Und dann erzählt er plötzlich, dass er Deutschland verlassen will, weil er sein Privatleben schützen will, weil er seine Privatsphäre schätzt. Das Private soll privat bleiben. Man sitzt als Zuschauerin und Zuschauer da und kann doch einfach nur den Kopf schütteln.
Becker: Öffentliches Schuldbekenntnis im Interview
Tennis-Star Boris Becker hat sich nach seiner Haftentlassung öffentlich zu seiner Schuld bekannt.
© Quelle: dpa
Boris Becker im Gefängnis: „Es ging ums nackte Überleben“
Das lange Fernsehinterview war für das Publikum eine Herausforderung. Zum einen, weil Boris Becker kein guter Erzähler ist. Zum anderen, weil seine Überdramatisierung von Beginn an zu offensichtlich ist. Die Anwälte hätten alles getan, „um mein Leben zu retten“, sagt er, später waren es drei Mithäftlinge, die sich seiner annahmen und „mein Leben gerettet haben“. Noch sechsmal wird es an diesem Abend um „Leben und Tod“, „ums nackte Überleben“ gehen. Er erzählt, wie ein Mithäftling ihn habe umbringen wollen – eine reale physische Bedrohung gab es dabei aber nicht.

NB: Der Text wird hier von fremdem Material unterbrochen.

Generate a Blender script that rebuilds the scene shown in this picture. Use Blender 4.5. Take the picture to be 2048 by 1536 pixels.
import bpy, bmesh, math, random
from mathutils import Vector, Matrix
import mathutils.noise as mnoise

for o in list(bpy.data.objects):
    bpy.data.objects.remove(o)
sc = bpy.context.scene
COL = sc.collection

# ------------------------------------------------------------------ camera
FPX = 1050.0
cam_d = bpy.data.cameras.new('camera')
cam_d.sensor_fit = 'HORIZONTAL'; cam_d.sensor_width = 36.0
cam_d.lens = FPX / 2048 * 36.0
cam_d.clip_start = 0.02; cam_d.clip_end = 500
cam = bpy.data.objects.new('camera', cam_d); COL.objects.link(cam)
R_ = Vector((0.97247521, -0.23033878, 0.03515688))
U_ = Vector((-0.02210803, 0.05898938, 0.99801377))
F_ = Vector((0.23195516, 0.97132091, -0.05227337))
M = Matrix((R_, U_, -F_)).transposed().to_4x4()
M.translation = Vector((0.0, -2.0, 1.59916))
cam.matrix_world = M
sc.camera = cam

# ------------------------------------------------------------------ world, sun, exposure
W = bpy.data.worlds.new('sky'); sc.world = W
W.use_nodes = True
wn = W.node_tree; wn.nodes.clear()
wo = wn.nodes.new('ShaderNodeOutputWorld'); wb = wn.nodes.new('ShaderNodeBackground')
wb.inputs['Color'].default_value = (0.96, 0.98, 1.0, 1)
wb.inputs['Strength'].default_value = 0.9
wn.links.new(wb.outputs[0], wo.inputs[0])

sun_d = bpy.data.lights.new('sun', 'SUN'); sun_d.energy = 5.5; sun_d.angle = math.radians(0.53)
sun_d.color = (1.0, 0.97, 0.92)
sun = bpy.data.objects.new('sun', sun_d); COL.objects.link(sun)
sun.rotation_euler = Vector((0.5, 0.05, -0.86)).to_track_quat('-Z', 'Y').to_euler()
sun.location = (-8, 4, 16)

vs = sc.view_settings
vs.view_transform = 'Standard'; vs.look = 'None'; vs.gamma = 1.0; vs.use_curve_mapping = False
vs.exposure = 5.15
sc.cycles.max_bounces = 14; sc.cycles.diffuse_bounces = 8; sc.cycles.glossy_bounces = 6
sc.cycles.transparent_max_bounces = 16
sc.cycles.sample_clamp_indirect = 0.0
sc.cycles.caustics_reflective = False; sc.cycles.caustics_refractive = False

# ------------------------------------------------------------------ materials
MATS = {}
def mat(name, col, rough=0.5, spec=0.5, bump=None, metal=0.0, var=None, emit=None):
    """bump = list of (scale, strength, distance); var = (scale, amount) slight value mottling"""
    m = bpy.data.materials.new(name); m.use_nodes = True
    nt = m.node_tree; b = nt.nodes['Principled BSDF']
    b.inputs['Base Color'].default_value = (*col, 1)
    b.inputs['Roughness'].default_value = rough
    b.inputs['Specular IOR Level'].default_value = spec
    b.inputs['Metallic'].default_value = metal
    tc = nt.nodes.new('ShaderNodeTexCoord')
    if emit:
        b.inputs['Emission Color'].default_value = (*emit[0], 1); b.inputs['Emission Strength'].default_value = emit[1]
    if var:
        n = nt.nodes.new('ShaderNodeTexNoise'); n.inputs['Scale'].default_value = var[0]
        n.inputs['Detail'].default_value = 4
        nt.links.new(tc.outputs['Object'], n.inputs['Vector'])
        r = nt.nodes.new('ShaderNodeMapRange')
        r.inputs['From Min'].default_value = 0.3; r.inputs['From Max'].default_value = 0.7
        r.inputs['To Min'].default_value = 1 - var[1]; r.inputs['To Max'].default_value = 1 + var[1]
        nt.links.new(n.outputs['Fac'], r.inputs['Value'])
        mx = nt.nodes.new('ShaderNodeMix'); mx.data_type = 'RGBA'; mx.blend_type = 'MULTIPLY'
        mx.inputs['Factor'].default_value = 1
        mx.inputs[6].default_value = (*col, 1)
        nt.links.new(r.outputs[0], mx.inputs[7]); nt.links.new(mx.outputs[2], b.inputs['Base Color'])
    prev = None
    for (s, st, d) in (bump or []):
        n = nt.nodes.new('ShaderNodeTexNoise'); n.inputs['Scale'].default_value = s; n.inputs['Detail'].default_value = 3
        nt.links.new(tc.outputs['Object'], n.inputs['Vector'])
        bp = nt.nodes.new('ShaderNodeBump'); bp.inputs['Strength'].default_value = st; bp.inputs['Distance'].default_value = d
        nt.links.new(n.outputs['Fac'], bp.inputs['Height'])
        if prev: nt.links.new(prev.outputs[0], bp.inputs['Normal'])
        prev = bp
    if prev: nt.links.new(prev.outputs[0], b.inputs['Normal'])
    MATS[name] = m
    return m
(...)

Angesichts dessen, was Becker sonst so aus den beiden Haftanstalten erzählt, scheinen diese zwar alles andere als hyggelige Wohlfühlorte zu sein, aber eben auch kein grundsätzlicher Ort zum Sterben. So wundert es auch nicht, dass sich viele TV-Zuschauerinnen und TV-Zuschauer in den sozialen Medien über seinen Kriegsvergleich echauffierten: Der Zusammenhalt der Häftlinge, sagt er da, sei gewesen wie bei Soldaten im Krieg.

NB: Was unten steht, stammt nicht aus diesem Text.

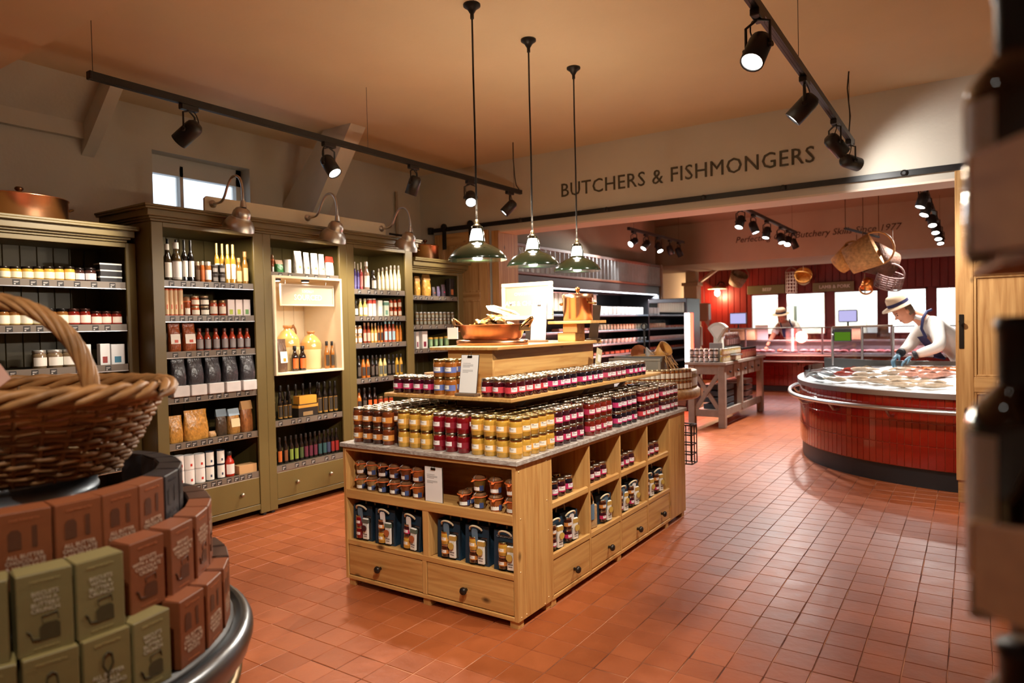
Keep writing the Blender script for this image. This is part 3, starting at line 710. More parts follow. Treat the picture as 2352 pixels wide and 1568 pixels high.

Viele Widersprüche in Boris Beckers Erzählungen
Sein Verhältnis zu den anderen Häftlingen scheint etwas zwiegespalten. Er berichtet von „extrem gefährlichen“ Situationen, weil er mit Mördern und Kinderschändern wenige Stunden in großen Zellen verbringen musste. Von der Angst, dass andere ihre Nerven verlieren könnten, ihn angreifen und bedrohen könnten. Von der Angst, in der Dusche vergewaltigt zu werden. Von der Angst, in der Essensschlange zu stehen, weil hinter ihm jemand ein Messer haben könnte. Davor, erpresst worden zu sein – mit Halsabschneidergeste. Von Häftlingen, die sich gegenseitig umbringen wollten. Von Mithäftlingen, die sich „als sehr gefährlich entpuppt“ haben. Davon, dass er einen besonderen Schutz genießen durfte, weil die Gefängnisleitung Angst hatte, dass ihm etwas passiere. Aber eben auch von einem Zusammenhalt wie in Kriegszeiten, von Überlebenshilfen.
Manch ein Satz lässt sich mit Vorurteilen erklären, damit, dass es überall Gruppenbildung, Gruppendynamik und Einzelkämpfer gibt. Manchmal muss man ihm zugute halten, dass er im Kopf wohl eher Englisch als Deutsch spricht, etwa, wenn er seine Rückreise im Privatflieger nach acht statt 30 Monaten Haft antritt und den Begriff Deportation dafür verwendet.
Boris Becker im Gefängnis: getrieben von der Angst oder doch berechnende Abrechnung?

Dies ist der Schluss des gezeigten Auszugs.